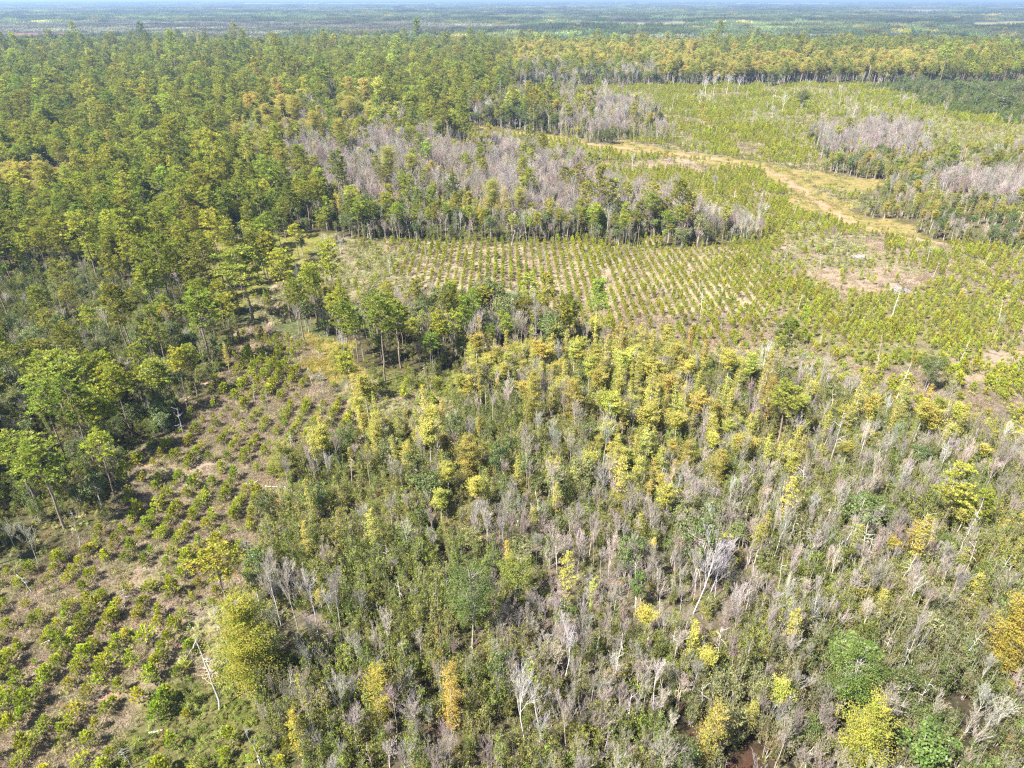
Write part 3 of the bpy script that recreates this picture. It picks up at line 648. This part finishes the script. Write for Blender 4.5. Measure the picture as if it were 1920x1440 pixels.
# ------------------------------------------------------------------ haze
def make_haze():
    m, nt = new_mat('haze_air'); out = node(nt, 'ShaderNodeOutputMaterial'); v = node(nt, 'ShaderNodeVolumePrincipled')
    v.inputs['Color'].default_value = (.42, .62, 1.0, 1); v.inputs['Density'].default_value = .85e-4; v.inputs['Anisotropy'].default_value = .2
    nt.links.new(v.outputs[0], out.inputs['Volume'])
    x, y0, y1, z0, z1 = 76000, -4000, 61000, -1, 121
    V = [(a, b, c) for a in (-x, x) for b in (y0, y1) for c in (z0, z1)]
    F = [(0, 1, 3, 2), (4, 6, 7, 5), (0, 4, 5, 1), (2, 3, 7, 6), (0, 2, 6, 4), (1, 5, 7, 3)]
    me = bpy.data.meshes.new('haze'); me.from_pydata(V, [], F); me.materials.append(m)
    o = bpy.data.objects.new('haze', me); COL.objects.link(o); o['kind'] = 'stuff'
make_haze()

# ------------------------------------------------------------------ particular trees
LAND = []   # (name phrase, x, y)
def px_tree(kind, bx, by, top, wide_px, tint, variant, label, geo=None, lean=(0, 0), rz=None):
    """a tree seen in the photograph: base pixel, height of its top pixel, width"""
    x, y = (float(q) for q in ground(bx, by))
    # height so that the top lies on row `top`
    v = (720 - top) / FPX; ang = math.atan2(v * CP - SP, CP + v * SP); h = CAM_H + y * math.tan(ang)
    _, _, dp = project(x, y, h * .6); w = wide_px / FPX * dp
    f = {'bare': .55, 'snag': .52, 'cyp': .8, 'broad': 1.0, 'pine': 1.3}[kind]; tint = tuple(q * f for q in tint)
    if kind == 'cyp': tint = tuple(.72 * a_ + .28 * b_ for a_, b_ in zip(tint, (.30, .29, .08)))
    if kind == 'broad': tint = tuple(.6 * a_ + .4 * b_ for a_, b_ in zip(tint, (.19, .185, .03)))
    if kind == 'pine': tint = tuple(.4 * a_ + .6 * b_ for a_, b_ in zip(tint, (.29, .285, .05)))
    LAND.append(dict(kind=kind, x=x, y=y, h=h, w=w, tint=tint, variant=variant, label=label, lean=lean, rz=rz))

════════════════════

Give an exact reproduction of every line, leaving out any picture.

### Right answer
Write part 3 of the bpy script that recreates this picture. It picks up at line 648. This part finishes the script. Write for Blender 4.5. Measure the picture as if it were 1920x1440 pixels.
# ------------------------------------------------------------------ haze
def make_haze():
    m, nt = new_mat('haze_air'); out = node(nt, 'ShaderNodeOutputMaterial'); v = node(nt, 'ShaderNodeVolumePrincipled')
    v.inputs['Color'].default_value = (.42, .62, 1.0, 1); v.inputs['Density'].default_value = .85e-4; v.inputs['Anisotropy'].default_value = .2
    nt.links.new(v.outputs[0], out.inputs['Volume'])
    x, y0, y1, z0, z1 = 76000, -4000, 61000, -1, 121
    V = [(a, b, c) for a in (-x, x) for b in (y0, y1) for c in (z0, z1)]
    F = [(0, 1, 3, 2), (4, 6, 7, 5), (0, 4, 5, 1), (2, 3, 7, 6), (0, 2, 6, 4), (1, 5, 7, 3)]
    me = bpy.data.meshes.new('haze'); me.from_pydata(V, [], F); me.materials.append(m)
    o = bpy.data.objects.new('haze', me); COL.objects.link(o); o['kind'] = 'stuff'
make_haze()

# ------------------------------------------------------------------ particular trees
LAND = []   # (name phrase, x, y)
def px_tree(kind, bx, by, top, wide_px, tint, variant, label, geo=None, lean=(0, 0), rz=None):
    """a tree seen in the photograph: base pixel, height of its top pixel, width"""
    x, y = (float(q) for q in ground(bx, by))
    # height so that the top lies on row `top`
    v = (720 - top) / FPX; ang = math.atan2(v * CP - SP, CP + v * SP); h = CAM_H + y * math.tan(ang)
    _, _, dp = project(x, y, h * .6); w = wide_px / FPX * dp
    f = {'bare': .55, 'snag': .52, 'cyp': .8, 'broad': 1.0, 'pine': 1.3}[kind]; tint = tuple(q * f for q in tint)
    if kind == 'cyp': tint = tuple(.72 * a_ + .28 * b_ for a_, b_ in zip(tint, (.30, .29, .08)))
    if kind == 'broad': tint = tuple(.6 * a_ + .4 * b_ for a_, b_ in zip(tint, (.19, .185, .03)))
    if kind == 'pine': tint = tuple(.4 * a_ + .6 * b_ for a_, b_ in zip(tint, (.29, .285, .05)))
    LAND.append(dict(kind=kind, x=x, y=y, h=h, w=w, tint=tint, variant=variant, label=label, lean=lean, rz=rz))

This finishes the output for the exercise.